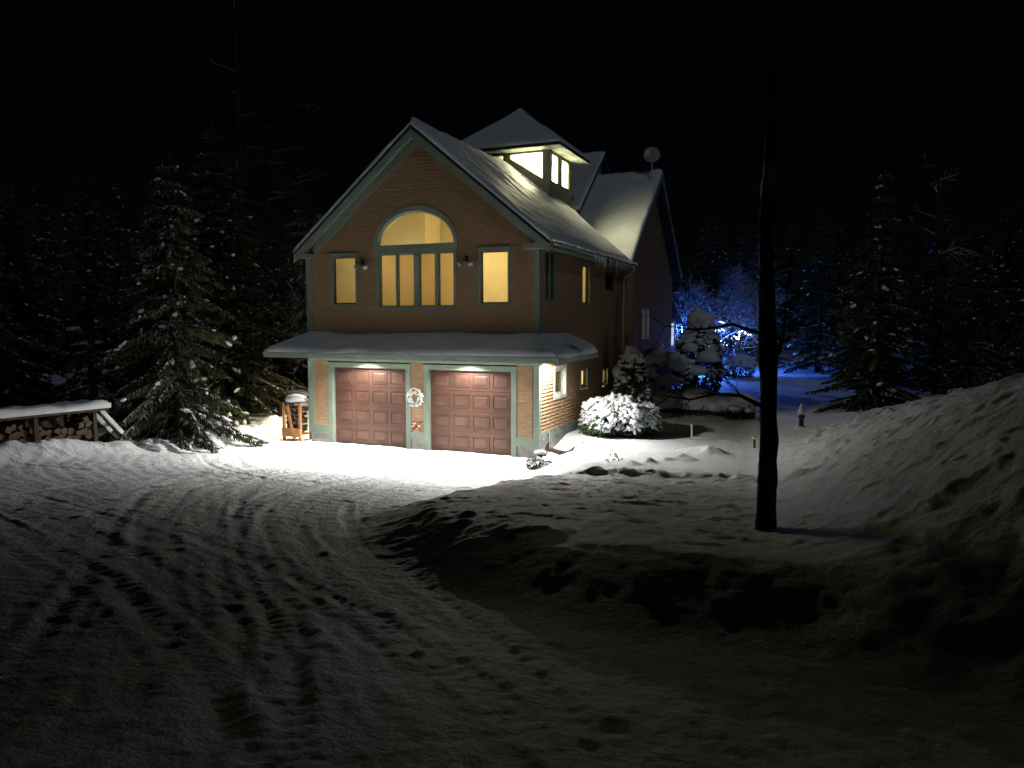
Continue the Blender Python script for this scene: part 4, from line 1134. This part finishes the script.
cap(e, [(-0.35, -0.3, 2.05, 0.62, 0.55, 0.34), (-0.75, -0.5, 1.45, 0.45, 0.42, 0.30), (0.45, -0.4, 1.75, 0.50, 0.45, 0.34), (0.25, -0.8, 1.1, 0.45, 0.35, 0.25), (-0.45, -0.85, 0.75, 0.40, 0.32, 0.22)], 6)
e = shrub('shrub', (2.15, 15.2, gz(2.15, 15.2) - 0.05), 'tall dark conical evergreen topped by a round snow cap before the blue light', 54, (1.25, 1.2, 1.9), 6500, 300, 0.19, 0.15, -0.4, cone=0.50, hang=0.3)
cap(e, [(-0.05, -0.1, 3.5, 0.58, 0.52, 0.46), (-0.35, -0.75, 2.3, 0.45, 0.4, 0.22), (0.5, -0.8, 1.9, 0.6, 0.5, 0.25), (-0.2, -1.0, 1.3, 0.7, 0.5, 0.25)], 7)
for k, (x, y, a, b_, c, lab) in enumerate(((1.9, 9.6, 0.95, 0.85, 0.40, 'long snow mound shrub at the left end of the low hedge'), (3.1, 9.2, 0.90, 0.8, 0.42, 'rounded snow mound shrub in the middle of the low hedge'),
                                           (4.35, 8.9, 0.85, 0.75, 0.40, 'snow mound shrub with dark underside at the right end of the low hedge'))):
    e = shrub('shrub', (x, y, gz(x, y) - 0.05), lab, 60 + k, (a, b_, c), 1500, 0, 0.1, 0.10, 0.1)
    cap(e, [(0, 0, c * 1.30, a * 1.02, b_, c * 0.95), (-a * 0.55, -0.1, c * 1.15, a * 0.6, b_ * 0.8, c * 0.75), (a * 0.5, 0.1, c * 1.1, a * 0.6, b_ * 0.8, c * 0.75)], 70 + k)
e = shrub('shrub', (4.55, 8.0, gz(4.55, 8.0) - 0.05), 'small dark ball shrub under the right end of the hedge', 64, (0.30, 0.3, 0.24), 900, 0, 0.09, 0.07, 0.4); cap(e, [(0, 0, 0.40, 0.25, 0.25, 0.12)], 81)
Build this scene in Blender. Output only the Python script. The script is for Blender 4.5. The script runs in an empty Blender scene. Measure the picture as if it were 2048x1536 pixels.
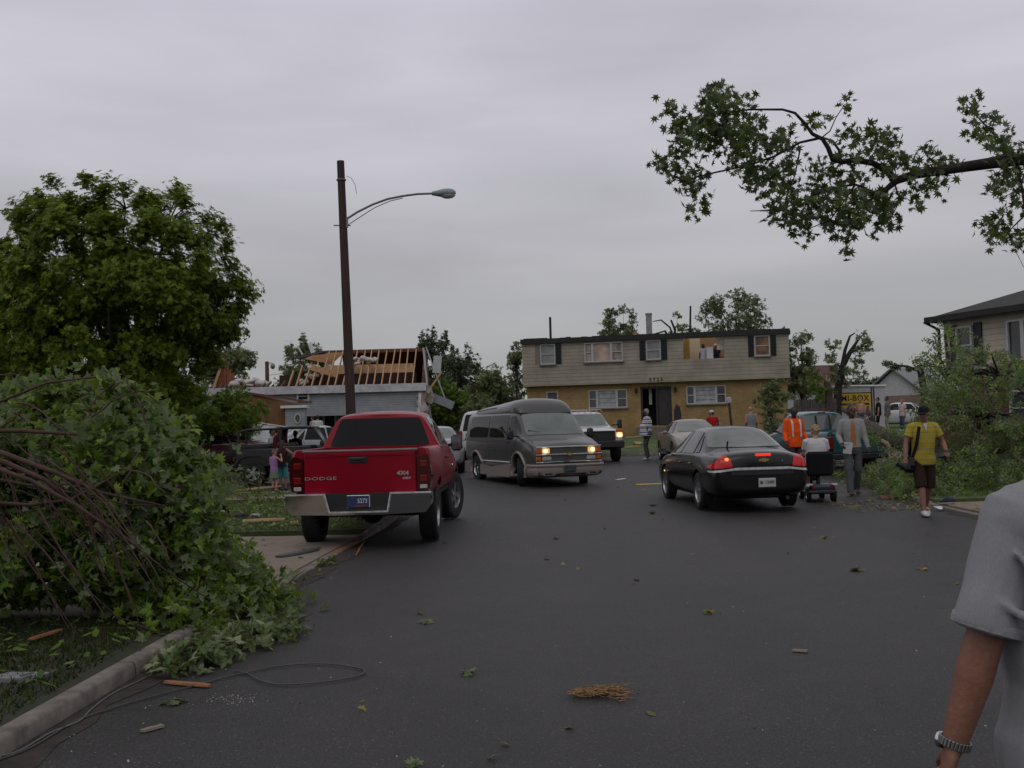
import bpy, bmesh, math, random
import numpy as np
from mathutils import Matrix, Vector, Euler
from mathutils.bvhtree import BVHTree
random.seed(7); RNG = np.random.default_rng(7)
R = math.radians
scn = bpy.context.scene; COL = scn.collection
# ---------------------------------------------------------------- camera
CAM_H, FPX, PITCH, ROLL = 1.70, 2150.0, R(2.1), R(-1.55)
cam_d = bpy.data.cameras.new('camera'); cam = bpy.data.objects.new('camera', cam_d); COL.objects.link(cam)
cam_d.sensor_width = 36.0; cam_d.lens = 36.0*FPX/2048.0; cam_d.clip_start = 0.05; cam_d.clip_end = 3000
CM = Matrix.Rotation(R(90)+PITCH, 4, 'X') @ Matrix.Rotation(ROLL, 4, 'Z')
cam.matrix_world = Matrix.Translation((0, 0, CAM_H)) @ CM
scn.camera = cam
# ---------------------------------------------------------------- sky, sun, exposure
SUN_EL, SUN_ROT = R(58), R(200)
w = bpy.data.worlds.new('World'); scn.world = w; w.use_nodes = True
nt = w.node_tree; nt.nodes.clear(); N = nt.nodes.new; L = nt.links.new
wo = N('ShaderNodeOutputWorld'); mixs = N('ShaderNodeMixShader'); b1 = N('ShaderNodeBackground'); b2 = N('ShaderNodeBackground')
sky = N('ShaderNodeTexSky'); sky.sky_type = 'NISHITA'; sky.sun_disc = False; sky.sun_elevation = SUN_EL; sky.sun_rotation = SUN_ROT
L(sky.outputs[0], b1.inputs[0]); b1.inputs[1].default_value = 0.08
tc = N('ShaderNodeTexCoord'); mp = N('ShaderNodeMapping'); mp.inputs['Scale'].default_value = (1.3, 1.3, 6.5); mp.inputs['Rotation'].default_value = (0, R(3), R(20))
L(tc.outputs['Generated'], mp.inputs[0])
nz = N('ShaderNodeTexNoise'); nz.inputs['Scale'].default_value = 1.7; nz.inputs['Detail'].default_value = 4.5; nz.inputs['Roughness'].default_value = 0.45; nz.inputs['Distortion'].default_value = 0.35
L(mp.outputs[0], nz.inputs['Vector'])
cr = N('ShaderNodeValToRGB'); cr.color_ramp.elements[0].position = 0.30; cr.color_ramp.elements[0].color = (0.83, 0.83, 0.835, 1)
cr.color_ramp.elements[1].position = 0.72; cr.color_ramp.elements[1].color = (1.13, 1.13, 1.14, 1)
L(nz.outputs[0], cr.inputs[0])
sx = N('ShaderNodeSeparateXYZ'); L(tc.outputs['Generated'], sx.inputs[0])
el = N('ShaderNodeValToRGB')
E = el.color_ramp.elements
E[0].position = 0.0; E[0].color = (0.40, 0.40, 0.40, 1); E[1].position = 1.0; E[1].color = (0.52, 0.52, 0.53, 1)
for p, c in ((0.06, (0.385, 0.385, 0.388)), (0.18, (0.485, 0.476, 0.505)), (0.30, (0.62, 0.605, 0.665)), (0.40, (0.60, 0.58, 0.66)), (0.6, (0.58, 0.575, 0.60))):
    e = E.new(p); e.color = (*c, 1)
L(sx.outputs[2], el.inputs[0])
mul = N('ShaderNodeMixRGB'); mul.blend_type = 'MULTIPLY'; mul.inputs[0].default_value = 1.0
L(el.outputs[0], mul.inputs[1]); L(cr.outputs[0], mul.inputs[2]); L(mul.outputs[0], b2.inputs[0]); b2.inputs[1].default_value = 1.0
mixs.inputs[0].default_value = 0.95
L(b1.outputs[0], mixs.inputs[1]); L(b2.outputs[0], mixs.inputs[2]); L(mixs.outputs[0], wo.inputs[0])
sl = bpy.data.lights.new('sun', 'SUN'); sl.energy = 0.5; sl.angle = R(50); sl.color = (1.0, 0.97, 0.93)
so = bpy.data.objects.new('sun', sl); COL.objects.link(so)
so.rotation_euler = (Vector((-math.sin(SUN_ROT)*math.cos(SUN_EL), -math.cos(SUN_ROT)*math.cos(SUN_EL), -math.sin(SUN_EL)))).to_track_quat('-Z', 'Y').to_euler()
scn.view_settings.view_transform = 'Standard'; scn.view_settings.look = 'None'; scn.view_settings.exposure = 0.0; scn.view_settings.gamma = 1.0
scn.cycles.max_bounces = 6; scn.cycles.diffuse_bounces = 3; scn.cycles.glossy_bounces = 3; scn.cycles.transparent_max_bounces = 8
scn.cycles.use_denoising = True
# ---------------------------------------------------------------- lie of the land, pixel helpers
def lerp_tab(t, y):
    if y <= t[0][0]: return t[0][1]
    for (a, b), (c, d) in zip(t, t[1:]):
        if y <= c:
            k = (y-a)/(c-a); return b+(d-b)*k
    return t[-1][1]
GR = [(0, 0), (20, 0), (24, .04), (30, .12), (38, .25), (48, .45), (60, .75), (80, .95), (200, 1.2)]
GL = [(0, 0), (30, .0), (36, .06), (48, .3), (60, .6), (80, .9), (200, 1.2)]
def sstep(a, b, x):
    k = min(1, max(0, (x-a)/(b-a))); return k*k*(3-2*k)
def gz(x, y):
    k = sstep(-7, -2, x); return lerp_tab(GL, y)*(1-k)+lerp_tab(GR, y)*k
CM3 = CM.to_3x3()
def ray(px, py): return CM3 @ Vector(((px-1024)/FPX, (768-py)/FPX, -1))
def at(px, py, d):                       # point on the line of sight d metres ahead
    r = ray(px, py); return Vector((0, 0, CAM_H)) + r*(d/r.y)
def gp(px, py):                          # point on the ground seen at a pixel
    r = ray(px, py); t = 5.0
    for _ in range(60):
        p = Vector((0, 0, CAM_H)) + r*t
        t += (p.z-gz(p.x, p.y))/max(.02, -r.z)*.7
        t = max(1, min(t, 300))
    p = Vector((0, 0, CAM_H)) + r*t; return Vector((p.x, p.y, gz(p.x, p.y)))
# ---------------------------------------------------------------- materials
MATS = {}
def mat(name, col, rough=.6, metal=0, var=.12, scale=6.0, bump=0.0, bscale=None, coat=0, spec=.5, emit=0, emitcol=None, stretch=None, col2=None, trans=0):
    if name in MATS: return MATS[name]
    m = bpy.data.materials.new(name); m.use_nodes = True; t = m.node_tree; b = t.nodes['Principled BSDF']
    n = t.nodes.new; l = t.links.new
    b.inputs['Roughness'].default_value = rough; b.inputs['Metallic'].default_value = metal
    b.inputs['Coat Weight'].default_value = coat; b.inputs['Coat Roughness'].default_value = .08; b.inputs['Specular IOR Level'].default_value = spec
    tcn = n('ShaderNodeTexCoord'); mpn = n('ShaderNodeMapping'); l(tcn.outputs['Object'], mpn.inputs[0])
    if stretch: mpn.inputs['Scale'].default_value = stretch
    nzn = n('ShaderNodeTexNoise'); nzn.inputs['Scale'].default_value = scale; nzn.inputs['Detail'].default_value = 6; nzn.inputs['Roughness'].default_value = .6
    l(mpn.outputs[0], nzn.inputs['Vector'])
    r = n('ShaderNodeValToRGB'); c2 = col2 or tuple(c*(1-var) for c in col); c1 = col if col2 else tuple(min(1, c*(1+var)) for c in col)
    r.color_ramp.elements[0].position = .35; r.color_ramp.elements[0].color = (*c2, 1)
    r.color_ramp.elements[1].position = .65; r.color_ramp.elements[1].color = (*c1, 1)
    l(nzn.outputs[0], r.inputs[0]); l(r.outputs[0], b.inputs['Base Color'])
    if bump:
        bn = n('ShaderNodeBump'); bn.inputs['Strength'].default_value = bump; bn.inputs['Distance'].default_value = .02
        nb = n('ShaderNodeTexNoise'); nb.inputs['Scale'].default_value = bscale or scale*4; nb.inputs['Detail'].default_value = 5
        l(mpn.outputs[0], nb.inputs['Vector']); l(nb.outputs[0], bn.inputs['Height']); l(bn.outputs[0], b.inputs['Normal'])
    if emit:
        b.inputs['Emission Color'].default_value = (*(emitcol or col), 1); b.inputs['Emission Strength'].default_value = emit
    if trans:
        b.inputs['Transmission Weight'].default_value = trans
    MATS[name] = m; return m
def lines_mat(name, col, axis, period, dark=.55, width=.06, rough=.7, var=.06, col2=None, bump=.6, scale=3):
    # lapped boards / courses: dark joint line every `period` metres along an object axis
    if name in MATS: return MATS[name]
    m = mat(name, col, rough, var=var, scale=scale, col2=col2); t = m.node_tree; n = t.nodes.new; l = t.links.new; b = t.nodes['Principled BSDF']
    tcn = n('ShaderNodeTexCoord'); sp = n('ShaderNodeSeparateXYZ'); l(tcn.outputs['Object'], sp.inputs[0])
    d = n('ShaderNodeMath'); d.operation = 'DIVIDE'; l(sp.outputs[axis], d.inputs[0]); d.inputs[1].default_value = period
    f = n('ShaderNodeMath'); f.operation = 'FRACT'; l(d.outputs[0], f.inputs[0])
    g = n('ShaderNodeMath'); g.operation = 'LESS_THAN'; l(f.outputs[0], g.inputs[0]); g.inputs[1].default_value = width
    src = b.inputs['Base Color'].links[0].from_socket
    mx = n('ShaderNodeMixRGB'); mx.blend_type = 'MULTIPLY'; l(g.outputs[0], mx.inputs[0]); l(src, mx.inputs[1]); mx.inputs[2].default_value = (dark, dark, dark, 1)
    l(mx.outputs[0], b.inputs['Base Color'])
    bn = n('ShaderNodeBump'); bn.inputs['Strength'].default_value = bump; bn.inputs['Distance'].default_value = .02; bn.invert = True
    l(f.outputs[0], bn.inputs['Height']); l(bn.outputs[0], b.inputs['Normal'])
    return m
def brick_mat(name, c1, c2, mortar, scale=1.0):
    if name in MATS: return MATS[name]
    m = mat(name, c1, .85); t = m.node_tree; n = t.nodes.new; l = t.links.new; b = t.nodes['Principled BSDF']
    tcn = n('ShaderNodeTexCoord'); mpn = n('ShaderNodeMapping'); l(tcn.outputs['Object'], mpn.inputs[0]); mpn.inputs['Rotation'].default_value = (R(90), 0, 0)
    br = n('ShaderNodeTexBrick'); l(mpn.outputs[0], br.inputs[0]); br.inputs['Color1'].default_value = (*c1, 1); br.inputs['Color2'].default_value = (*c2, 1)
    br.inputs['Mortar'].default_value = (*mortar, 1); br.inputs['Scale'].default_value = 1; br.inputs['Brick Width'].default_value = .21*scale; br.inputs['Row Height'].default_value = .075*scale; br.inputs['Mortar Size'].default_value = .007*scale
    nzn = n('ShaderNodeTexNoise'); nzn.inputs['Scale'].default_value = 1.3; nzn.inputs['Detail'].default_value = 6; l(tcn.outputs['Object'], nzn.inputs[0])
    mr = n('ShaderNodeMapRange'); l(nzn.outputs[0], mr.inputs[0]); mr.inputs[1].default_value = .3; mr.inputs[2].default_value = .7; mr.inputs[3].default_value = .8; mr.inputs[4].default_value = 1.15
    mx = n('ShaderNodeVectorMath'); mx.operation = 'SCALE'; l(br.outputs[0], mx.inputs[0]); l(mr.outputs[0], mx.inputs['Scale'])
    l(mx.outputs[0], b.inputs['Base Color']); return m
def leaf_mat(name, a, b_, back=None, transl=.3, rough=.5):
    if name in MATS: return MATS[name]
    m = bpy.data.materials.new(name); m.use_nodes = True; t = m.node_tree; n = t.nodes.new; l = t.links.new; b = t.nodes['Principled BSDF']; out = t.nodes['Material Output']
    at_ = n('ShaderNodeAttribute'); at_.attribute_name = 'rnd'
    r = n('ShaderNodeValToRGB'); r.color_ramp.elements[0].color = (*a, 1); r.color_ramp.elements[1].position = .86; r.color_ramp.elements[1].color = (*b_, 1); e3 = r.color_ramp.elements.new(1.0); e3.color = (min(1, b_[0]*1.55+.02), min(1, b_[1]*1.35+.02), b_[2]*1.5+.02, 1); l(at_.outputs['Fac'], r.inputs[0])
    col = r.outputs[0]
    if back:
        ge = n('ShaderNodeNewGeometry'); mx = n('ShaderNodeMixRGB'); l(ge.outputs['Backfacing'], mx.inputs[0]); l(col, mx.inputs[1]); mx.inputs[2].default_value = (*back, 1); col = mx.outputs[0]
    l(col, b.inputs['Base Color']); b.inputs['Roughness'].default_value = rough; b.inputs['Specular IOR Level'].default_value = .2
    tr = n('ShaderNodeBsdfTranslucent'); hs = n('ShaderNodeHueSaturation'); hs.inputs['Value'].default_value = 1.5; hs.inputs['Hue'].default_value = .48; l(col, hs.inputs['Color']); l(hs.outputs[0], tr.inputs[0])
    ms = n('ShaderNodeMixShader'); ms.inputs[0].default_value = transl; l(b.outputs[0], ms.inputs[1]); l(tr.outputs[0], ms.inputs[2]); l(ms.outputs[0], out.inputs[0])
    MATS[name] = m; return m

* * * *

* **EXERCISE INSTRUCTIONS**: Count how many lines above carry the word "scene". Only the number is required.

* **SOLUTION FOR THIS PROBLEM**: 3